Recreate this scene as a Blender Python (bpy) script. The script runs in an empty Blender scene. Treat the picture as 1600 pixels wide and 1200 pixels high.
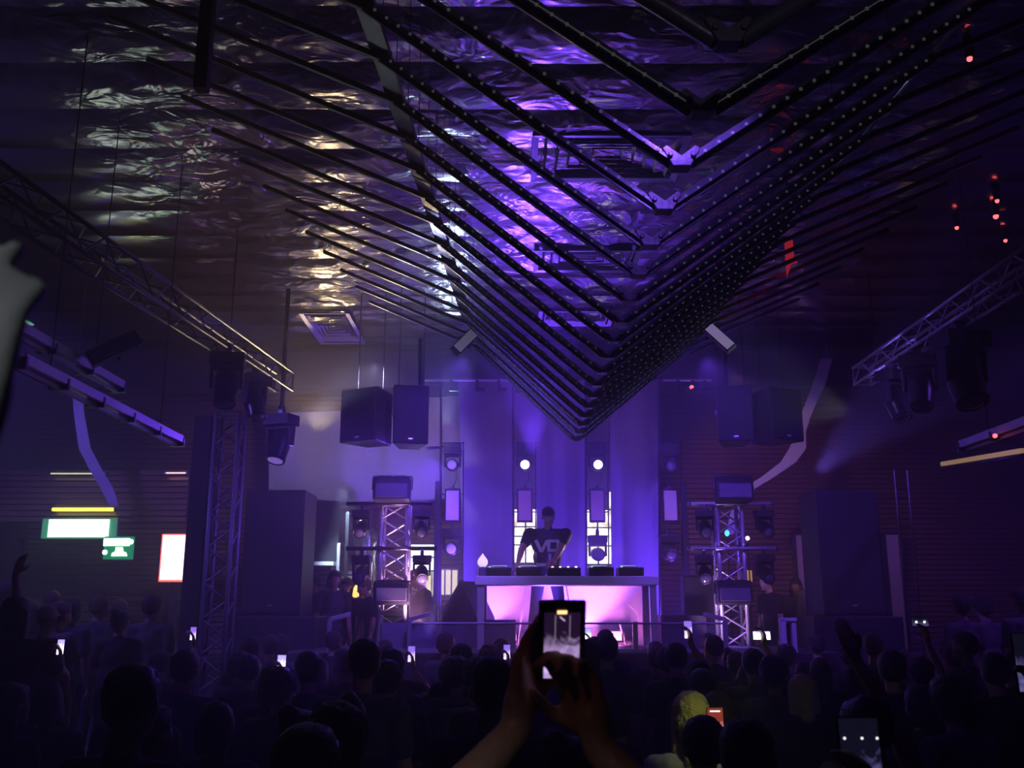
import bpy, math, random
import numpy as np
from mathutils import Vector as V, Matrix, Euler, noise
random.seed(7)
R = math.radians
SC = bpy.context.scene
COL = SC.collection
# ------------------------------------------------------------------ camera
CAM_Z = 2.1; F = 1500.0; PITCH = math.atan(350/1500)
cd = bpy.data.cameras.new('camera'); cam = bpy.data.objects.new('camera', cd); COL.objects.link(cam)
cd.sensor_fit = 'HORIZONTAL'; cd.sensor_width = 36; cd.lens = F/1600*36
cam.location = (0, 0, CAM_Z); cam.rotation_euler = (math.pi/2+PITCH, 0, 0)
cd.clip_start = .05
cd.dof.use_dof = True; cd.dof.focus_distance = 11; cd.dof.aperture_fstop = cd.lens/1000/.0045
SC.camera = cam
SC.view_settings.view_transform = 'Standard'; SC.view_settings.look = 'None'
SC.view_settings.gamma = 1; SC.view_settings.use_curve_mapping = False
SC.view_settings.exposure = 0.4
cy = SC.cycles
cy.max_bounces = 5; cy.diffuse_bounces = 2; cy.glossy_bounces = 3; cy.transmission_bounces = 3
cy.volume_bounces = 0; cy.transparent_max_bounces = 8; cy.sample_clamp_indirect = 4; cy.sample_clamp_direct = 30
cy.caustics_reflective = False; cy.caustics_refractive = False; cy.use_denoising = True
w = bpy.data.worlds.new('world'); SC.world = w; w.use_nodes = True
w.node_tree.nodes['Background'].inputs[0].default_value = (0, 0, 0, 1)
w.node_tree.nodes['Background'].inputs[1].default_value = 0

def ray(px, py):
    u = (px-800)/F; v = (600-py)/F; c, s = math.cos(PITCH), math.sin(PITCH)
    return V((u, c-v*s, s+v*c))
def P(px, py, Y):
    d = ray(px, py); return V((0, 0, CAM_Z)) + d*(Y/d.y)
def PZ(px, py, z):
    d = ray(px, py); return V((0, 0, CAM_Z)) + d*((z-CAM_Z)/d.z)

# ------------------------------------------------------------------ lights
PUR = (.15, .045, 1.0); PINK = (1.0, .24, .9); WARM = (1.0, .72, .38); COLD = (.55, .72, 1.0); VIO = (.15, .04, 1.0)
def spot(loc, to, col, power, deg=50, blend=.5, rad=.06, name='stage_or_fill_spot'):
    l = bpy.data.lights.new(name, 'SPOT'); l.color = col; l.energy = power; l.spot_size = R(deg); l.spot_blend = blend
    l.shadow_soft_size = rad
    o = bpy.data.objects.new(name, l); COL.objects.link(o); o.location = loc
    o.rotation_euler = (V(to)-V(loc)).to_track_quat('-Z', 'Y').to_euler(); return o
def point(loc, col, power, rad=.1, name='lamp_glow'):
    l = bpy.data.lights.new(name, 'POINT'); l.color = col; l.energy = power; l.shadow_soft_size = rad
    o = bpy.data.objects.new(name, l); COL.objects.link(o); o.location = loc; return o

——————

• _SET PROBLEM_:
From the top of the listing above, repeat each line exactly until you reach the line containing "d = ray(px, py); return V((0, 0, CAM_Z)) + d*((z-CAM_Z)/d.z)", and repeat that one too. Leave the pictures out.

• _REPLY_:
Recreate this scene as a Blender Python (bpy) script. The script runs in an empty Blender scene. Treat the picture as 1600 pixels wide and 1200 pixels high.
import bpy, math, random
import numpy as np
from mathutils import Vector as V, Matrix, Euler, noise
random.seed(7)
R = math.radians
SC = bpy.context.scene
COL = SC.collection
# ------------------------------------------------------------------ camera
CAM_Z = 2.1; F = 1500.0; PITCH = math.atan(350/1500)
cd = bpy.data.cameras.new('camera'); cam = bpy.data.objects.new('camera', cd); COL.objects.link(cam)
cd.sensor_fit = 'HORIZONTAL'; cd.sensor_width = 36; cd.lens = F/1600*36
cam.location = (0, 0, CAM_Z); cam.rotation_euler = (math.pi/2+PITCH, 0, 0)
cd.clip_start = .05
cd.dof.use_dof = True; cd.dof.focus_distance = 11; cd.dof.aperture_fstop = cd.lens/1000/.0045
SC.camera = cam
SC.view_settings.view_transform = 'Standard'; SC.view_settings.look = 'None'
SC.view_settings.gamma = 1; SC.view_settings.use_curve_mapping = False
SC.view_settings.exposure = 0.4
cy = SC.cycles
cy.max_bounces = 5; cy.diffuse_bounces = 2; cy.glossy_bounces = 3; cy.transmission_bounces = 3
cy.volume_bounces = 0; cy.transparent_max_bounces = 8; cy.sample_clamp_indirect = 4; cy.sample_clamp_direct = 30
cy.caustics_reflective = False; cy.caustics_refractive = False; cy.use_denoising = True
w = bpy.data.worlds.new('world'); SC.world = w; w.use_nodes = True
w.node_tree.nodes['Background'].inputs[0].default_value = (0, 0, 0, 1)
w.node_tree.nodes['Background'].inputs[1].default_value = 0

def ray(px, py):
    u = (px-800)/F; v = (600-py)/F; c, s = math.cos(PITCH), math.sin(PITCH)
    return V((u, c-v*s, s+v*c))
def P(px, py, Y):
    d = ray(px, py); return V((0, 0, CAM_Z)) + d*(Y/d.y)
def PZ(px, py, z):
    d = ray(px, py); return V((0, 0, CAM_Z)) + d*((z-CAM_Z)/d.z)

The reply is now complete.